Bir diper haber, ardık gazetelerde arka plana itilen ve bu yönüyle de vahim olan, ne yazık ki ‘alıştık’ denilen türden bir haber. “Fareler ve İnsanlar” ile “Şeker Portakalı” kitaplarındaki yasak ve bazı bölümlere dair sansür taleplerine verilen tepkiler artık benzer yeni olaylarda görülmemektedir. Bu seferde Cemal Süreya ve Cahit Külebi’ye şiirlerde sansüre gidip C. Süreya’nın şiirlerinde sansüründe ötesine geçip çarpıtmaya değiştirmeye gidildi. C. Süreya’nın Üvercinka şiirinde, “sevişmek bir kere daha yürürlüğe giriyor” dizesindeki sevişmek kelimesi “sevmek” olarak değiştirildi. Lise kitaplarında yer alan Cahit Külebi’nin Hikaye şiirinde “Benim doğduğum köylerde/ kuzey rüzgarları eserdi/ bu yüzden dudaklarım çatlaktı/ öp biraz”da geçen ‘öp’ yerine üç nokta konulup sansürlendi.

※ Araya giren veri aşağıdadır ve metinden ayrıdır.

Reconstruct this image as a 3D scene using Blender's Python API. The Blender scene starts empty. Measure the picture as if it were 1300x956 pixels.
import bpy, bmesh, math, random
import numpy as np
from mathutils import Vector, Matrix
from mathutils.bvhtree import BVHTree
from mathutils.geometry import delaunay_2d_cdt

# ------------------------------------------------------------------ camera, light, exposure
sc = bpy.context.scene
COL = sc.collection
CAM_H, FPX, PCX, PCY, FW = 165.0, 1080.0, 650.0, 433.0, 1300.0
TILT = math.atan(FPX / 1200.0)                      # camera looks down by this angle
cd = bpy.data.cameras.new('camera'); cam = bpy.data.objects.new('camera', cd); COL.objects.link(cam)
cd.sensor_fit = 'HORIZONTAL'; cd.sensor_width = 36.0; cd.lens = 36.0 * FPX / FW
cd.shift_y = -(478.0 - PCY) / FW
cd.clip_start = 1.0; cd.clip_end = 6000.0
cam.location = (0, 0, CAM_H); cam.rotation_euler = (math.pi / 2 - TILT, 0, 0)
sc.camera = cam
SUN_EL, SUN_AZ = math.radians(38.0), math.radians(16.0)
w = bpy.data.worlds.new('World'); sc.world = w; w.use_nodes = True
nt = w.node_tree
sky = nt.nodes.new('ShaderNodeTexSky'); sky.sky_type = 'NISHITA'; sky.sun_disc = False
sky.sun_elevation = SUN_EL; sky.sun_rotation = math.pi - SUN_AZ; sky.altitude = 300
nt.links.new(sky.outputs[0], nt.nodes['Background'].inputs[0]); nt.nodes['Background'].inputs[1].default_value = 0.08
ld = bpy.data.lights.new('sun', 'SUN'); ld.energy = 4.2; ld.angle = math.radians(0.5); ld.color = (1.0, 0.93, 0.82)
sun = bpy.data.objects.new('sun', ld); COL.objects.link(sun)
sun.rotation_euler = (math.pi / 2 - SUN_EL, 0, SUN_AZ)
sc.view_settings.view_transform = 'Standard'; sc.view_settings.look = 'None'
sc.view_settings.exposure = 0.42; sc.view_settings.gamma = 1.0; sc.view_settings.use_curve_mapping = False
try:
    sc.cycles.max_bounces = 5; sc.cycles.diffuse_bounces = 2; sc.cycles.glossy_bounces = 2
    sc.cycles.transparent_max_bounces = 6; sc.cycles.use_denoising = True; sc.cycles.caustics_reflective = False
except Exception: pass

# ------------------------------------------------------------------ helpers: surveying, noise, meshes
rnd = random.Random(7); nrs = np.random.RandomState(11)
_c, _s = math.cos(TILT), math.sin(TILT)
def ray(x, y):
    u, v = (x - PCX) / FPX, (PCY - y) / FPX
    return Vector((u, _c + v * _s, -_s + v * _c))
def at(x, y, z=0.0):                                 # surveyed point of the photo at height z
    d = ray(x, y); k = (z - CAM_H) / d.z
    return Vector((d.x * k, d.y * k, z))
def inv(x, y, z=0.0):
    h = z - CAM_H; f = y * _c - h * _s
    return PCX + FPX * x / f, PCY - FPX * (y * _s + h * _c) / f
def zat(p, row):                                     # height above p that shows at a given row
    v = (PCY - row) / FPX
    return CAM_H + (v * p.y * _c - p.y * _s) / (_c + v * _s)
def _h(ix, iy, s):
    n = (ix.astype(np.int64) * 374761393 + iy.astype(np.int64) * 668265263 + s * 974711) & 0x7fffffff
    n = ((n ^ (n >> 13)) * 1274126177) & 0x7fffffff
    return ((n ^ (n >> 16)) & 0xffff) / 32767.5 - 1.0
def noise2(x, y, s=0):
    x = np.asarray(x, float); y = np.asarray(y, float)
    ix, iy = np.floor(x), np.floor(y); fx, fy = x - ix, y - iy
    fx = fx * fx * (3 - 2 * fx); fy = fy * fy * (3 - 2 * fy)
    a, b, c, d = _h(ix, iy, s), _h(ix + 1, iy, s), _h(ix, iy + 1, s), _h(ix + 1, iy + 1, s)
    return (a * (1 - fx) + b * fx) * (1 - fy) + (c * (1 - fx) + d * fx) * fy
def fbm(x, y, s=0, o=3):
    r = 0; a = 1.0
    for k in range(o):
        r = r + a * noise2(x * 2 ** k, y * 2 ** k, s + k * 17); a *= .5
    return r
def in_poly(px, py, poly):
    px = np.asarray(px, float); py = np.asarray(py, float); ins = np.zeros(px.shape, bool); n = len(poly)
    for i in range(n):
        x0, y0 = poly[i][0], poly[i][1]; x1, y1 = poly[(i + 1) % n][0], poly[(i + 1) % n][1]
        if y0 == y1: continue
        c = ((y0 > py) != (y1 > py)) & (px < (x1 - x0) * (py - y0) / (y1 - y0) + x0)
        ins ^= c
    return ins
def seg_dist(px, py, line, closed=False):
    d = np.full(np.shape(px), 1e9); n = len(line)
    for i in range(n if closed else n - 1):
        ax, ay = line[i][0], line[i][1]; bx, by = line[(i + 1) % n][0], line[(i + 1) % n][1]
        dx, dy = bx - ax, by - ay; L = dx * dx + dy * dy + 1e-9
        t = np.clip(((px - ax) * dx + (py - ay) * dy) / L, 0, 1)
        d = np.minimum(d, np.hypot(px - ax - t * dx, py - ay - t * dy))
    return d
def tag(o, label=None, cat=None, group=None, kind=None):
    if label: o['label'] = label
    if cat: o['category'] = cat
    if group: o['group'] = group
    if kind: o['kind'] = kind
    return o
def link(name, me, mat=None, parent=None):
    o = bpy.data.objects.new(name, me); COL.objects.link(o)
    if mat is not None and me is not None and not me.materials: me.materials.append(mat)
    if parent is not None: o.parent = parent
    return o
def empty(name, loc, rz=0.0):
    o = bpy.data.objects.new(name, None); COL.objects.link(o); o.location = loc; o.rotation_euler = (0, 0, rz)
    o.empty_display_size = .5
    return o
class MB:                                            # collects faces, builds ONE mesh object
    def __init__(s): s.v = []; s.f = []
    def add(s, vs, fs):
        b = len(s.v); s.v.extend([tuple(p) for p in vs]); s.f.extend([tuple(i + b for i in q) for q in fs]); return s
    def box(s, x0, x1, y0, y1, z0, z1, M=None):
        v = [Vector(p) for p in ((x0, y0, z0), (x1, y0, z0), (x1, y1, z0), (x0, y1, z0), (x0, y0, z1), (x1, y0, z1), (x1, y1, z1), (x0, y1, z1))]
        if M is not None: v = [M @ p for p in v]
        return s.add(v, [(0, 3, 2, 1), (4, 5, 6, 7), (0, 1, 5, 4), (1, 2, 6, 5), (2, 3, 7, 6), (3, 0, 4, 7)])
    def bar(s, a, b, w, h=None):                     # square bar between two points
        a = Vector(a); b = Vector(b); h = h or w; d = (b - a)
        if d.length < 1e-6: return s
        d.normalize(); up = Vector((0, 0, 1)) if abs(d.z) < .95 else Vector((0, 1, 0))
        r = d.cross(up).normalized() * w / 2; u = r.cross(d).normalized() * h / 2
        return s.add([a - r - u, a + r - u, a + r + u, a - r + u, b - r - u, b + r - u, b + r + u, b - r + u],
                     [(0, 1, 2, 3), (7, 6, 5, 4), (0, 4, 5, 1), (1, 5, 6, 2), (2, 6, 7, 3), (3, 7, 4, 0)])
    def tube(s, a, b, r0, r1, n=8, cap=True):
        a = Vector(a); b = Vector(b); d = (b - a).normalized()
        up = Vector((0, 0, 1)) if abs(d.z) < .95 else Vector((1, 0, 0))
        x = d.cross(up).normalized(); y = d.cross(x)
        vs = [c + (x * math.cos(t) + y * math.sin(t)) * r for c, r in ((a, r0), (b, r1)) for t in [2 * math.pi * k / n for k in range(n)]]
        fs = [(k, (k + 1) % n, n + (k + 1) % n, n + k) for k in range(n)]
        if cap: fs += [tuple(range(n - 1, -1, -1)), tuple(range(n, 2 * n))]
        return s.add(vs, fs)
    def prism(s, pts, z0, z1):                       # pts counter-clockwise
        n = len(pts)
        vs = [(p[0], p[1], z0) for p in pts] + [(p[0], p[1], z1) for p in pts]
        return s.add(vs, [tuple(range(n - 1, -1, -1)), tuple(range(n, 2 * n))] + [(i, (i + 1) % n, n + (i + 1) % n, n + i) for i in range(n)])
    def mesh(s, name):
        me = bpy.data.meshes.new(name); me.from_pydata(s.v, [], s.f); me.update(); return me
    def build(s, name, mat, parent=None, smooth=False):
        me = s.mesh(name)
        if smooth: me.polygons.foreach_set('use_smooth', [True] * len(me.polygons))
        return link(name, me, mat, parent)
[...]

Tüm bunlara tüy dikercesine bir de Başbakanın “Milli içkimiz ayrandır” çıkışınıda hatırlamak gerek. Ayran tartışması nihayetinde bugünlerde Meclis genel kuruluna gelen bir yasa teklifine dönüşmüş durumda. Sigara ve Alkol kullanımına yeni yasaklar getiren bir yasa çıkarılacak.medyaa

AKP adım adım yeni bir nesil, yeni bir birey, yeni bir toplum oluşturma pratiklerini yaşama geçiriyor. Bunu bazen kendi çıkardığı genelge-yasa vb. ile bazende önünü açtığı STK’lar veya “duyarlı vatandaş”lar eliyle pratiğe geçiriyor. Toplumdaki Muhafazakarlığın artışı, AKP ve devletin bu sistamatik uygulamarından bağımsız değil, iktidarlar, içeriği ve biçimi ne olursa olsun kendi devamlılığını sağlamak için yasaklardan oluşan bir kurallar bütününe ihtiyaç duyarlar. Burjuva demokrasilerinde, kitlelerin mücadelesininde sonucu olarak “kurallar” bütünü çoğunlukla yasalar ile sınırlı iken, div vb. iktidar araçları daha geri planda iken, bizim gibi ülkelerde din en az yasalar kadar toplumun dizginlenmesinde kullanılmak istenen bir iktidar aracı olmaktadır. Kitlelerin kolay yönetilebilir bir seviyede bulunmaları için bir yandan anti demokratik yasalar, bir yandan kolluk aracılığı ile estirilen devlet terörü, bir yandanda kitlelerin isyan duygularının ve hak-adalet bilincinin din vb. ile törpülenmesi gerekmektedir. Bugün AKP’nin dini referanslarla toplumu yeniden şekillendirmek istemesi, onu oluşturan yöneticilerin bireysel tercihi değil, onlar açısından sınıflsal bir gerekliliktir. AKP yöneticilerinin kendi dünyalarının da dini referanslara önem vermesi bu gerekliliği daha pervasızca yaşama geçirmelerinde etkili olmaktadır. Sonuç olarak şunu aklımızdan çıkarmamalıyız, toplumda devlet eliyle tırmadırılmaya çalışılan muhafazakarlaştırma sınıf savaşının bir parçası olarak mücadele içinde olmamız gereken politik bir durumdur. Her yeni gün bir yenisiyle karşı karşıya kaldığımız bu türden acayipliklere tavrımızda buna uygun olmak durumundadır.